The Space Ranger 9100 is designed for use in three scenarios, based on the density of tagged items. The low-density application would typically involve a warehouse or other logistics-based environment in which users track tagged crates or boxes throughout a large area. For that sort of environment, one reader can cover an area of 4,500 square feet. The medium-density scenario would typically involve a retailer’s sales floor, with a single reader capable of covering 900 square feet. The high-density application could be deployed within a store’s back room, in which dozens or hundreds of tags may be packed closely together on a shelf or on hangers. In this case, a reader would cover a 450-square-foot area.

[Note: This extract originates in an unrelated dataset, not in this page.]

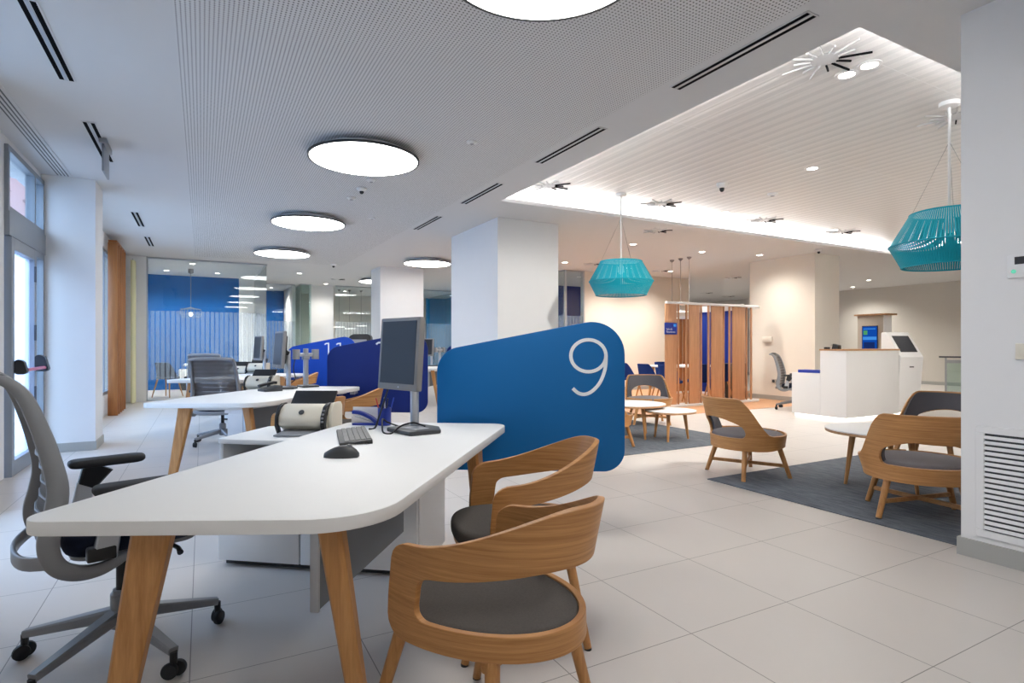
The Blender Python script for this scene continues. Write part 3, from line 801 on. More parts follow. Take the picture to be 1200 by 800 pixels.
# ---- dining chair with blue shell
def make_dining(name, label, cat, group, fab='blueseat'):
    t = thing(name, label, cat, (0, 0, 0), 0, group)
    z3 = lambda f: .52+.28*(1-sstep(.75, 1.75, abs(f)))
    sh = shell(.235, .22, .02, rad(100), lambda f: .43, z3, rad(1), lambda f: .50, lambda f: .50, .002, .04, lambda z, f: .92+.1*(z-.43)/.35, .03,
               lean=lambda f, z: .12*max(0, z-.45)*math.cos(f/2)**2)
    sh.build('backrest', M[fab], t, smooth=60)
    MB().cushion(ellipse(0, .03, .225, .22, 36, 2.6), .42, .475, .02, .01).build('seat', M[fab], t, smooth=60)
    for sx, sy in ((1, 1), (-1, 1), (1, -1), (-1, -1)):
        MB().tube([(sx*.15, .02+sy*.13, .425), (sx*.225, .02+sy*.215, 0)], [.02, .012], 10).build('leg', M['oak'], t)
    return t

# ---- task chair
def make_office(name, label, cat, group, fab='navyseat', base=.293, lift=0):
    t = thing(name, label, cat, (0, 0, 0), 0, group)
    up = lambda mb, nm, m, smooth=35: mb.build(nm, M[m], t, (0, 0, lift), smooth=smooth)
    MB().lathe([(.03, .10), (.038, .105), (.038, .235), (.030, .245), (.030, .25)], 24).build('base_hub', M['frame_pl'], t)
    for k in range(5):
        m = RZ(2*PI*k/5+base)
        arm = MB().bar((.02, 0, .155), (.345, 0, .095), .062, .05, .036, .028, side=(0, 1, 0), m=m).build('base_arm', M['frame_pl'], t)
        for s in (-1, 1):
            MB().lathe([(.018, -.011), (.027, -.009), (.029, 0), (.027, .009), (.018, .011)], 20, m @ T(.348, s*.016, .029) @ RZ(.7) @ RX(PI/2)).build('caster_wheel', M['blackmatte'], arm)
        MB().tube([(.346, 0, .092), (.346, 0, .05)], .013, 10, m).build('caster_stem', M['black'], arm)
    up(MB().tube([(0, 0, .20), (0, 0, .43)], .019, 16), 'gas_column', 'black')
    up(MB().prism(rpoly([(-.09, -.11), (.09, -.11), (.11, .14), (-.11, .14)], .03), .415, .46, bev=.01), 'mechanism', 'grey_pl')
    up(MB().tube([(.1, .10, .45), (.27, .13, .445), (.30, .13, .435)], [.008, .008, .011], 8), 'lever', 'black')
    up(MB().cushion(rpoly([(-.245, -.20), (.245, -.20), (.25, .26), (-.25, .26)], [.09, .09, .13, .13], 8), .465, .54, .03, .012), 'seat', fab, 60)
    up(MB().prism(rpoly([(-.22, -.18), (.22, -.18), (.22, .22), (-.22, .22)], .07), .448, .47, bev=.008), 'seat_pan', 'grey_pl')
    prof = [(.035, .475), (-.03, .462), (-.065, .447), (-.113, .432), (-.17, .435), (-.217, .46), (-.243, .505), (-.247, .565), (-.232, .634), (-.222, .721), (-.237, .812), (-.265, .918), (-.305, 1.03), (-.345, 1.08), (-.385, 1.095)]
    xo = [.275, .275, .275, .275, .275, .273, .27, .266, .262, .258, .253, .248, .24, .236, .232]
    for s in (-1, 1):
        pts = smooth_path([(s*x, y, z) for x, (y, z) in zip(xo, prof)], 5); n = len(pts)
        ts = [.028+.034*math.sin(PI*min(1, max(0, (i-6)/(n-8)))) for i in range(n)]
        up(MB().sweep(pts, [.026]*n, ts, side=(1, 0, 0)), 'back_upright', 'frame_pl', 50)
        up(MB().lathe([(.02, 0), (.02, .008), (.012, .010)], 20, T(s*.287, .03, .474) @ RY(s*PI/2)), 'pivot_cap', 'alu')
    up(MB().sweep(smooth_path([(-.24, -.378, 1.092), (-.15, -.395, 1.10), (0, -.40, 1.104), (.15, -.395, 1.10), (.24, -.378, 1.092)], 4), .05, .02, side=(0, 1, .5)), 'top_rail', 'frame_pl', 50)
    up(MB().sweep(smooth_path([(-.27, -.235, .485), (-.15, -.30, .465), (0, -.32, .46), (.15, -.30, .465), (.27, -.235, .485)], 4), .045, .014, side=(0, 0, 1)), 'lower_bow', 'frame_pl', 50)
    bp = smooth_path([(0, y, z) for y, z in prof[6:15]], 5)
    rows = [[(x*.24, p.y-.03*(1-x*x)+.012, p.z) for x in [-1+2*i/10 for i in range(11)]] for p in bp]
    bm = MB(); bm.loft(rows, None, cap=False, closed=False); bmesh.ops.solidify(bm.bm, geom=bm.bm.faces[:], thickness=.004)
    up(bm, 'back_mesh', 'net', 60)
    for k in range(6):
        z = .56+k*.05; i = min(range(len(bp)), key=lambda j: abs(bp[j].z-z)); y = bp[i].y+.02
        up(MB().tube([(-.24, y, z), (-.12, y-.03, z), (0, y-.04, z), (.12, y-.03, z), (.24, y, z)], .005, 6), 'back_slat', 'grey_pl')
    for s in (-1, 1):
        up(MB().bar((s*.285, -.10, .47), (s*.30, -.075, .625), .075, .03, .06, .026, side=(0, 1, .2)), 'arm_post', 'alu')
        up(MB().box(s*.285-.02, s*.285+.02, -.15, -.065, .465, .515, bev=.008), 'arm_socket', 'black')
        up(MB().bar((s*.30, -.072, .61), (s*.30, -.03, .692), .065, .035, .11, .05, side=(0, 1, 0)), 'arm_bracket', 'black')
        up(MB().cushion(rpoly([(-.045, -.135), (.045, -.135), (.042, .14), (-.042, .14)], [.03, .03, .04, .04], 6), .69, .722, .014, .003, T(s*.30, .0, 0)), 'arm_pad', 'blackmatte', 60)
    return t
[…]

Users can also determine the location accuracy they require, which would affect the number of readers that need to be installed.

The retailer that is testing the system created multiple zones—one in its receiving area, as well as others in its storage area and fitting rooms and on its sales floors—so that it could understand movements of tagged merchandise in each area, and when goods passed from one zone to another.

Sithamparanathan Sabesan

The retailer’s goals, Sabesan says, are to improve inventory accuracy and reduce shrinkage by understanding which products are at which locations, and when they might actually leave the store entirely. According to Sabesan, the system can provide intelligence to drive up sales. “An advantage of having readers located on the ceiling,” he states, “is that movement of items within the store can be monitored in real time, highlighting clothes that are not displayed on sales floors, clothes that are tried on but never purchased, and collections of items selected together, and it can track how the shopper moves through the store. All of this can be used to help the retailer improve the shopping experience. It also offers opportunity for up-selling, by suggesting companion items and alternatives based on success with other shoppers.”

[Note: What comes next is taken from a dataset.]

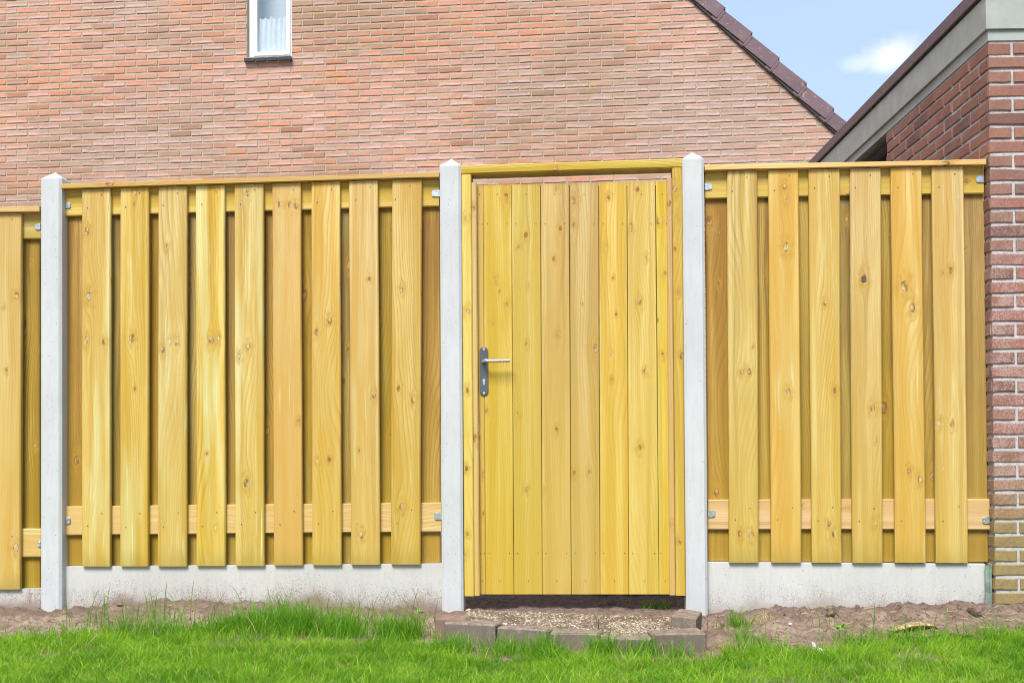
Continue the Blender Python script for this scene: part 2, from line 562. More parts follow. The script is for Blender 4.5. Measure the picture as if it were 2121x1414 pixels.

That retailer next plans to test the Space Ranger 9100.

When PervasID tested the Space Ranger 9100 in-house, Sabesan says, the company put hundreds of tags together on a single shelf. During testing, the system was able to interrogate those tags at a read rate near 100 percent.

PervasID is now in discussions with other retailers, as well as health-care firms that are interested in using the new Gate or Space Ranger readers, or a combination of the two. Some companies are already testing the readers for security applications, Sabesan reports. However, he adds, non-disclosure agreements prevent him from describing those deployments.

“We believe that with the development of DAS passive RFID technology, it’s now possible to achieve highly accurate RFID solutions over a wide area in a short period of time, with passive UHF tags in dense tag environments,” Sabesan says. “The system is compact and capable of easily scaling for large buildings, and can more easily accommodate unusual store layouts. We hope this will change the way RFID hands-free technology is used.”

Sabesan spoke about the technology at last week’s RFID Journal LIVE! Europe conference and exhibition, held in London, England.